World Health Organization Urges Decriminalization of Suicide
WASHINGTON, D.C., September 22 (C-Fam) The World Health Organization (WHO) recently released a policy brief calling for the decriminalization of suicide, arguing that removing legal penalties for suicide attempts will reduce suicide rates due to decreased stigma.
According to the WHO, suicide and its attempts are illegal in at least 23 countries, which are overwhelmingly in the global South. Their argument in favor of decriminalization is that the fear of legal consequences might deter people from seeking help, and ultimately increase their likelihood to commit suicide.
The WHO cites a 2022 article to support the claim that “criminalization deters people from seeking timely help” because of stigma, although the article’s principal finding is that “the currently available evidence is inadequate to definitively claim that criminalizing suicide is beneficial or harmful for the reduction of suicide rate.”
In a larger number of countries, including many where suicide attempts are not criminalized, laws remain prohibiting the encouragement or abetting of suicide. However, an increasing number of countries have moved in the direction of allowing assisted suicide, including Canada, the Netherlands, Luxembourg, and some U.S. states.
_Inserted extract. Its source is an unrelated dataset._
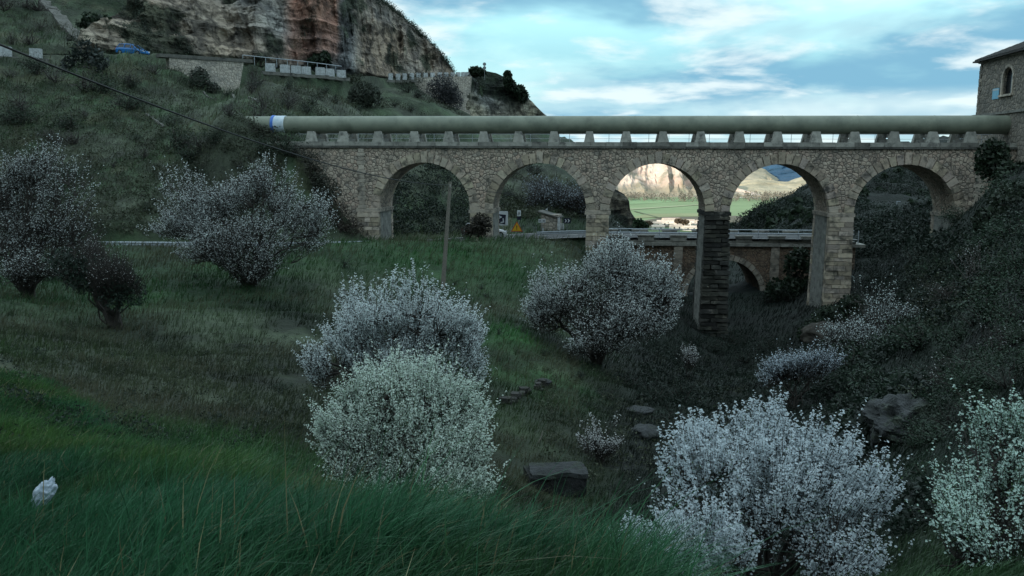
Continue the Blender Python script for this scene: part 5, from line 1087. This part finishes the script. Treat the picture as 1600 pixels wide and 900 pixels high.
# ------------------------------------------------------------------ village on the plain
MPL = mat('white_plaster', (.72, .68, .60), (.6, .55, .48), scale=.5); MTL = mat('pale_roof', (.55, .46, .38), (.42, .32, .25), scale=.5)
V9 = [(1008,355,12,5,9,0),(1022,354,17,5.5,12,.1),(1035,352.5,14,6,10,-.2),(1048,350,22,7,12,.05),(1062,354,13,5,9,.3),(1075,351,16,6,10,-.1),(1087,355,12,5,9,.2),(1096,352,14,6,10,0),(1056,358,14,5,10,.1),(1028,359,15,5,10,-.1),(1078,360,16,5,10,.1)]
hn = ['low village house with a grey roof behind the left spur foot', 'long low white village house second from the spur', 'village house with pale roof right of the long low one', 'largest white village building, standing highest beyond the road bridge', 'small village house right of the largest white building', 'village house with tan roof left of the dark pier', 'small village house closest to the dark pier', 'village house just hidden at the dark pier edge', 'white house glimpsed between the bridge rails in the middle', 'white house glimpsed between the bridge rails on the left', 'white house glimpsed between the bridge rails beside the dark pier']
for (px, py, wd, h, dp, rz), lb in zip(V9, hn):
    q = Qz(px, py, -60.); q = q*(min(q[1], 800+0*px)/q[1]) if 0 else q; t = thing('village_house', lb, 'house', q, rz, 'houses of the far village')
    wd, h, dp = wd*.75, h*.62, dp*.75; b = MB(); b.box((0, 0, h/2-.5), (wd, dp, h+1), tint=random.uniform(.9, 1.15)); b.build('wall', MPL, t)
    b = MB(); hh = h*.45; v = [(-wd/2-.4, -dp/2-.4, h), (wd/2+.4, -dp/2-.4, h), (wd/2+.4, dp/2+.4, h), (-wd/2-.4, dp/2+.4, h), (-wd/2-.4, 0, h+hh), (wd/2+.4, 0, h+hh)]; b.add(v, [[0, 1, 5, 4], [2, 3, 4, 5], [3, 2, 1, 0]], random.uniform(.8, 1.3)); b.add(v, [[3, 0, 4], [1, 2, 5]], 1.2); b.build('roof', MTL, t)
    for xx in (-wd*.25, wd*.22): b = MB(); b.box((xx, -dp/2, h*.5), (1.3, .2, 1.6)); b.build('window', MGL, t)
# round trees of the village
for k, (px, py) in enumerate([(1060,347),(1070,349),(1014,351)]): leafy('tree', ('round brown tree above the largest white village building', 'round brown tree among the village roofs left of the dark pier', 'dark round tree left among the village roofs')[k], 'tree', (px, py+3, 780), [(px, py-2, 780, 7, 4)], 400, 1.1, (.12, .09, .06), seed=80+k, snap=False, trunk=.4)
# ------------------------------------------------------------------ bag, boulders, culvert
def hit1(px, py, y0=3., y1=200.):
    d = ray(px, py); 
    for Y in np.exp(np.linspace(math.log(y0), math.log(y1), 900)):
        s = d*(Y/d[1])
        if s[2] < float(gbase(s[0], s[1])): return s
    return s
def lump(name, label, cat, px, py, Y, size, m, seed, cut=.5, sink=.2, res=22, tint=None, rough_=.25, fr=1.4, stretch=(1, 1, 1), sharp=False):
    c = hit1(px, py); print(label[:30], c); k_ = c[1]/Y; size = [s*k_ for s in size]; g = float(gz(c[0], c[1])); th = np.linspace(0, pi, res); ph = np.linspace(0, 2*pi, res*2); T_, H_ = np.meshgrid(th, ph, indexing='ij')
    d = np.stack([np.sin(T_)*np.cos(H_), np.sin(T_)*np.sin(H_), np.cos(T_)], -1); n1_ = fbm(d*fr+seed, seed, 5, True); n2_ = fbm(d*fr*.6+seed*3, seed+5, 3)
    rr = 1+rough_*n1_+.3*n2_; v = d*rr[..., None]*np.array(size)*np.array(stretch); v[:, -1] = v[:, 0]
    t = None if tint is None else np.broadcast_to(np.array(tint), v.shape)
    b = MB(); b.grid(v, t); o = b.build(name, m, smooth=not sharp); o.location = (c[0], c[1], max(g, c[2]-size[2]) if 0 else g+size[2]*(1-sink)); return tag(o, label, cat)
MBG = mat('plastic_film', (.55, .62, .70), (.36, .44, .52), scale=40, rough=.35, tint=False, bump=.5, bscale=60, bdist=.01, transl=.15)
cb = P(69, 775, 4.55)+np.array([0, 0, .015])
o = lump('plastic_bag', 'crumpled white plastic bag lying in the green grass at lower left', 'bag', 68, 776, 5.2, (.036, .03, .070), MBG, 5, sink=.0, rough_=.55, fr=2.4, res=44); o.location = tuple(cb); o.rotation_euler = (0, math.radians(32), .3)
MRK = mat('grey_rock', (.062, .066, .068), (.028, .031, .03), scale=2.5, bump=1., bscale=6, bdist=.1, tint=True, blotch=(.05, .06, .045), bl_scale=2.2, thr=(.52, .62))
o = lump('boulder', 'big pale topped boulder jutting from the right bank above the bottom right shrubs', 'boulder', 1408, 690, 15.5, (.62, .5, .45), MRK, 9, res=48, sink=.35, rough_=.45, fr=1.9, sharp=True)
lump('boulder', 'small dark boulder in the gully right of the small blossoming shrub', 'boulder', 1010, 690, 25, (.45, .4, .22), MRK, 12, res=26, sink=.3)
lump('boulder', 'low boulder on the grass slope right of the central shrub', 'boulder', 848, 606, 30, (.3, .25, .12), MRK, 14, res=22, sink=.2)
lump('boulder', 'low pale stone on the far side of the gully above the small shrub', 'boulder', 1000, 645, 31, (.5, .4, .12), MRK, 16, res=22, sink=.2)
lump('boulder', 'pale brown earthy rock at the foot of the pier right of the fourth arch', 'boulder', 1285, 535, 58, (1.5, 1., .8), mat('earth_rock', (.055, .048, .038), (.03, .027, .023), scale=1.2, bump=1, bscale=4), 18, res=30, sink=.3)
c = hit1(870, 775); c[2] += .55*c[1]/19; print('culvert', c)
t = thing('stone_culvert', 'old concrete culvert slab in the gully bottom beside the tall grass', 'culvert', c, .1)
b = MB(); gx_, gy_ = np.meshgrid(np.linspace(-.62, .75, 26), np.linspace(0, .8, 14)); e_ = .05*fbm(np.stack([gx_, gy_, 0*gx_], -1)*3., 77, 4)
gx_ = gx_+.10*fbm(np.stack([gx_*0, gy_, gx_], -1)*2.5, 78, 3); gy_ = gy_+.08*fbm(np.stack([gx_, gy_*0, 0*gx_], -1)*2.5, 79, 3)
top_ = np.stack([gx_, gy_, e_], -1); bot_ = top_-[0, 0, .11]; b.grid(top_, np.full(top_.shape, .7)); b.grid(bot_[::-1], np.full(top_.shape, .7)); b.grid(np.stack([bot_[0], top_[0]])); b.grid(np.stack([top_[-1], bot_[-1]])); b.grid(np.stack([top_[:, 0], bot_[:, 0]])); b.grid(np.stack([bot_[:, -1], top_[:, -1]]))
b.build('slab', MRK, t); b = MB(); b.box((.02, .45, -.8), (1.36, .86, 1.35), tint=.4, jit=.06); b.build('wall', MRK, t)
# low rubble wall on the slope
c0_ = hit1(782, 645); c1_ = hit1(852, 606); t = thing('rubble_wall', 'tumbled low dry stone wall on the slope right of the central shrub', 'wall', (c0_[0], c0_[1], float(gz(c0_[0], c0_[1]))))
b = MB()
for k in range(34):
    f = random.random(); p = c0_*(1-f)+c1_*f; p[2] = float(gz(p[0], p[1])); p = p-np.array(t.location); b.box((p[0], p[1]+random.uniform(-.15, .15), p[2]+random.uniform(0, .22)), (random.uniform(.15, .3), .2, random.uniform(.1, .18)), rot=random.uniform(-.6, .6), jit=.03, tint=random.uniform(.6, 1.1)*np.array([1., .9, .8]))
tag(b.build('stones', MRK, t), kind='stuff')
q0 = hit1(838, 700); q1 = P(848, 672, q0[1]+.2); b = MB(); b.tube([(0, 0, 0), tuple((q1-q0)*.6+[.03, 0, 0]), tuple(q1-q0)], [.03, .02, .008], 6); o = b.build('broken_branch', MWD); o.location = tuple(q0); tag(o, 'short pale broken branch sticking up from the gully slope', 'branch')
Colombia recently became the first Latin American country to do so.
The WHO guidance on suicide decriminalization makes no mention of assisted suicide or euthanasia. However, in recent years advocates for a so-called “right to die” have been building arguments that the right to self-determination includes a right to die on one’s own terms.
Others have argued that palliative care for those who are terminally ill should be extended to include assistance in dying. The current WHO definition of palliative care stipulates that it “intends neither to hasten nor postpone death.”
However, according to a 2023 article in the Journal of Bioethical Inquiry, “the World Health Organization has recently retracted its definition and any official position on euthanasia.” On other controversial issues like abortion, the WHO has frequently drawn on the opinions of UN human rights experts, such as treaty monitoring bodies, to frame them as human rights, despite a lack of international consensus.
One of the oldest treaty bodies, the Human Rights Committee, published a general comment on the right to life that, in addition to positing a human right to abortion, opened the door to treating euthanasia as permissible as well.
The WHO’s arguments against criminalization of suicide echo its arguments against the criminalization of abortion in that traditional morality is stigmatizing and harmful, and counterproductive to public health. Criminalization leads to “fears of being judged by others, of having committed a sin,” according to the guidance. A companion guideline focused on the coverage of suicide in the media urged news outlets to avoid using the phrase “committed suicide” as it implies criminality and, again, imparts stigma.
Similar arguments have been raised by UN human rights experts in favor of the decriminalization of prostitution, homosexual acts, and the use of recreational drugs.
For pro-life advocates who support the protection of human life from conception to natural death, the criminalization of suicide, or not, is a prudential decision for governments to make. The increasing activism by the world’s leading health organization to promote death through abortion in the name of human rights raises concerns that the WHO will move toward promoting a “right to die,” citing similar experts and arguments.